• [What to work on]
Extract the whole listing as it stands. Do not include the pictures.

## start

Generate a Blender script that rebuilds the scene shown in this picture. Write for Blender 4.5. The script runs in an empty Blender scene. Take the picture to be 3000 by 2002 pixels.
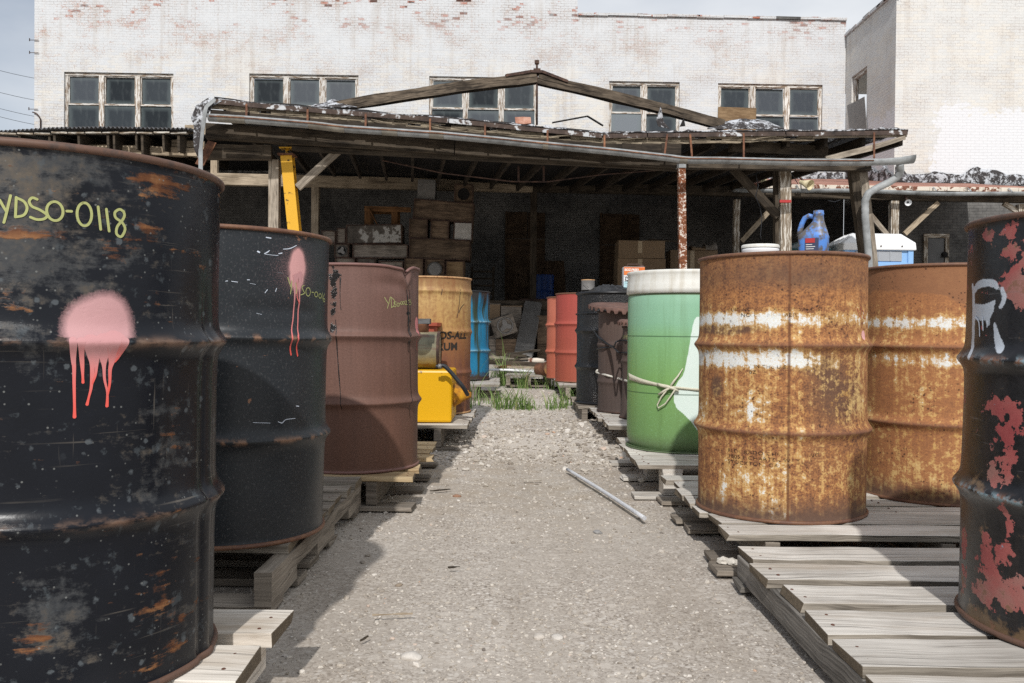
import bpy, math, random
import numpy as np
from mathutils import Vector, Matrix, Quaternion
D = bpy.data
SC = bpy.context.scene
COL = SC.collection
R_ = math.radians

# ------------------------------------------------------------------ camera
FPX, PITCH, ROLL, CAMZ = 2480.96, R_(0.687), R_(0.518), 0.74      # focal length for a 3000 px wide frame
cam = D.objects.new('camera', D.cameras.new('camera'))
COL.objects.link(cam)
cam.data.sensor_fit = 'HORIZONTAL'
cam.data.sensor_width = 36.0
cam.data.lens = FPX / 3000.0 * 36.0
cam.data.clip_start = 0.05
cam.data.clip_end = 2000
cam.matrix_world = Matrix.Translation((0, 0, CAMZ)) @ Matrix.Rotation(R_(90) - PITCH, 4, 'X') @ Matrix.Rotation(ROLL, 4, 'Z')
SC.camera = cam

# ------------------------------------------------------------------ sky and sun
SUN_EL, SUN_AZ = R_(39), R_(5.5)          # sun stands behind the viewer; shadows run away from the camera, a little to the right
w = D.worlds.new("World")
SC.world = w
w.use_nodes = True
nt = w.node_tree
bg = nt.nodes['Background']
sky = nt.nodes.new('ShaderNodeTexSky')
sky.sky_type = 'NISHITA'
sky.sun_disc = False
sky.sun_elevation = SUN_EL
sky.sun_rotation = R_(180) + SUN_AZ
sky.dust_density = 1.2
tc = nt.nodes.new('ShaderNodeTexCoord')
mp = nt.nodes.new('ShaderNodeMapping'); mp.inputs['Scale'].default_value = (1.0, 1.0, 2.6); mp.inputs['Location'].default_value = (0.35, 0, 0.2)
nz = nt.nodes.new('ShaderNodeTexNoise'); nz.inputs['Scale'].default_value = 1.7; nz.inputs['Detail'].default_value = 7; nz.inputs['Roughness'].default_value = 0.5
sx = nt.nodes.new('ShaderNodeSeparateXYZ')
ad = nt.nodes.new('ShaderNodeMath'); ad.operation = 'MULTIPLY_ADD'; ad.inputs[1].default_value = 0.42
cr = nt.nodes.new('ShaderNodeValToRGB')
cr.color_ramp.elements[0].position = 0.36; cr.color_ramp.elements[0].color = (0.40, 0.40, 0.40, 1)
cr.color_ramp.elements[1].position = 0.60; cr.color_ramp.elements[1].color = (0.96, 0.96, 0.96, 1)
mx = nt.nodes.new('ShaderNodeMixRGB'); mx.inputs[2].default_value = (9.6, 9.9, 10.3, 1)
L = nt.links
L.new(tc.outputs['Generated'], mp.inputs[0]); L.new(mp.outputs[0], nz.inputs['Vector'])
L.new(tc.outputs['Generated'], sx.inputs[0]); L.new(sx.outputs[0], ad.inputs[0]); L.new(nz.outputs[0], ad.inputs[2])
L.new(ad.outputs[0], cr.inputs[0]); L.new(cr.outputs[0], mx.inputs[0]); L.new(sky.outputs[0], mx.inputs[1]); L.new(mx.outputs[0], bg.inputs[0])
bg.inputs[1].default_value = 0.085
sun = D.objects.new('sun', D.lights.new('sun', 'SUN'))
COL.objects.link(sun)
sun.data.energy = 3.5
sun.data.angle = R_(1.2)
sun.data.color = (1.0, 0.975, 0.94)
_d = Vector((math.sin(SUN_AZ) * math.cos(SUN_EL), math.cos(SUN_AZ) * math.cos(SUN_EL), -math.sin(SUN_EL)))
sun.rotation_euler = _d.to_track_quat('-Z', 'Y').to_euler()
sun.location = (0, -20, 30)
SC.view_settings.view_transform = 'Standard'
SC.view_settings.look = 'None'
SC.view_settings.exposure = 0.05
SC.view_settings.gamma = 1.0
SC.cycles.max_bounces = 5
SC.cycles.use_denoising = False

# ------------------------------------------------------------------ helpers: space
def ray(px, py):
    """photo pixel (3000 x 2002) -> direction with Y = 1"""
    du, dv = px - 1500, py - 1001
    c, s = math.cos(ROLL), math.sin(ROLL)
    u, v = du * c + dv * s, -du * s + dv * c
    yc, zc = 1.0, -v / FPX
    cp, sp = math.cos(PITCH), math.sin(PITCH)
    y, z = yc * cp + zc * sp, -yc * sp + zc * cp
    return Vector((u / FPX / y, 1.0, z / y))
def at(px, py, Y):
    r = ray(px, py)
    return Vector((r.x * Y, Y, CAMZ + r.z * Y))
def atz(px, py, z):
    r = ray(px, py)
    t = (z - CAMZ) / r.z
    return Vector((r.x * t, t, z))
def q(x, y):          # display pixels (2350 wide) -> photo pixels
    return x * 1.27660, y * 1.27660
def sstep(a, b, x):
    t = np.clip((np.asarray(x, float) - a) / (b - a), 0, 1)
    return t * t * (3 - 2 * t)
def gz(x, y):
    """height of the yard: level in front, rising gently towards the dock"""
    return float(0.035 * sstep(4.6, 5.6, y) + 0.075 * sstep(5.6, 8.2, y) + 0.09 * sstep(8.5, 15, y))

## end

• [Task response]
Generate a Blender script that rebuilds the scene shown in this picture. Write for Blender 4.5. The script runs in an empty Blender scene. Take the picture to be 3000 by 2002 pixels.
import bpy, math, random
import numpy as np
from mathutils import Vector, Matrix, Quaternion
D = bpy.data
SC = bpy.context.scene
COL = SC.collection
R_ = math.radians

# ------------------------------------------------------------------ camera
FPX, PITCH, ROLL, CAMZ = 2480.96, R_(0.687), R_(0.518), 0.74      # focal length for a 3000 px wide frame
cam = D.objects.new('camera', D.cameras.new('camera'))
COL.objects.link(cam)
cam.data.sensor_fit = 'HORIZONTAL'
cam.data.sensor_width = 36.0
cam.data.lens = FPX / 3000.0 * 36.0
cam.data.clip_start = 0.05
cam.data.clip_end = 2000
cam.matrix_world = Matrix.Translation((0, 0, CAMZ)) @ Matrix.Rotation(R_(90) - PITCH, 4, 'X') @ Matrix.Rotation(ROLL, 4, 'Z')
SC.camera = cam

# ------------------------------------------------------------------ sky and sun
SUN_EL, SUN_AZ = R_(39), R_(5.5)          # sun stands behind the viewer; shadows run away from the camera, a little to the right
w = D.worlds.new("World")
SC.world = w
w.use_nodes = True
nt = w.node_tree
bg = nt.nodes['Background']
sky = nt.nodes.new('ShaderNodeTexSky')
sky.sky_type = 'NISHITA'
sky.sun_disc = False
sky.sun_elevation = SUN_EL
sky.sun_rotation = R_(180) + SUN_AZ
sky.dust_density = 1.2
tc = nt.nodes.new('ShaderNodeTexCoord')
mp = nt.nodes.new('ShaderNodeMapping'); mp.inputs['Scale'].default_value = (1.0, 1.0, 2.6); mp.inputs['Location'].default_value = (0.35, 0, 0.2)
nz = nt.nodes.new('ShaderNodeTexNoise'); nz.inputs['Scale'].default_value = 1.7; nz.inputs['Detail'].default_value = 7; nz.inputs['Roughness'].default_value = 0.5
sx = nt.nodes.new('ShaderNodeSeparateXYZ')
ad = nt.nodes.new('ShaderNodeMath'); ad.operation = 'MULTIPLY_ADD'; ad.inputs[1].default_value = 0.42
cr = nt.nodes.new('ShaderNodeValToRGB')
cr.color_ramp.elements[0].position = 0.36; cr.color_ramp.elements[0].color = (0.40, 0.40, 0.40, 1)
cr.color_ramp.elements[1].position = 0.60; cr.color_ramp.elements[1].color = (0.96, 0.96, 0.96, 1)
mx = nt.nodes.new('ShaderNodeMixRGB'); mx.inputs[2].default_value = (9.6, 9.9, 10.3, 1)
L = nt.links
L.new(tc.outputs['Generated'], mp.inputs[0]); L.new(mp.outputs[0], nz.inputs['Vector'])
L.new(tc.outputs['Generated'], sx.inputs[0]); L.new(sx.outputs[0], ad.inputs[0]); L.new(nz.outputs[0], ad.inputs[2])
L.new(ad.outputs[0], cr.inputs[0]); L.new(cr.outputs[0], mx.inputs[0]); L.new(sky.outputs[0], mx.inputs[1]); L.new(mx.outputs[0], bg.inputs[0])
bg.inputs[1].default_value = 0.085
sun = D.objects.new('sun', D.lights.new('sun', 'SUN'))
COL.objects.link(sun)
sun.data.energy = 3.5
sun.data.angle = R_(1.2)
sun.data.color = (1.0, 0.975, 0.94)
_d = Vector((math.sin(SUN_AZ) * math.cos(SUN_EL), math.cos(SUN_AZ) * math.cos(SUN_EL), -math.sin(SUN_EL)))
sun.rotation_euler = _d.to_track_quat('-Z', 'Y').to_euler()
sun.location = (0, -20, 30)
SC.view_settings.view_transform = 'Standard'
SC.view_settings.look = 'None'
SC.view_settings.exposure = 0.05
SC.view_settings.gamma = 1.0
SC.cycles.max_bounces = 5
SC.cycles.use_denoising = False

# ------------------------------------------------------------------ helpers: space
def ray(px, py):
    """photo pixel (3000 x 2002) -> direction with Y = 1"""
    du, dv = px - 1500, py - 1001
    c, s = math.cos(ROLL), math.sin(ROLL)
    u, v = du * c + dv * s, -du * s + dv * c
    yc, zc = 1.0, -v / FPX
    cp, sp = math.cos(PITCH), math.sin(PITCH)
    y, z = yc * cp + zc * sp, -yc * sp + zc * cp
    return Vector((u / FPX / y, 1.0, z / y))
def at(px, py, Y):
    r = ray(px, py)
    return Vector((r.x * Y, Y, CAMZ + r.z * Y))
def atz(px, py, z):
    r = ray(px, py)
    t = (z - CAMZ) / r.z
    return Vector((r.x * t, t, z))
def q(x, y):          # display pixels (2350 wide) -> photo pixels
    return x * 1.27660, y * 1.27660
def sstep(a, b, x):
    t = np.clip((np.asarray(x, float) - a) / (b - a), 0, 1)
    return t * t * (3 - 2 * t)
def gz(x, y):
    """height of the yard: level in front, rising gently towards the dock"""
    return float(0.035 * sstep(4.6, 5.6, y) + 0.075 * sstep(5.6, 8.2, y) + 0.09 * sstep(8.5, 15, y))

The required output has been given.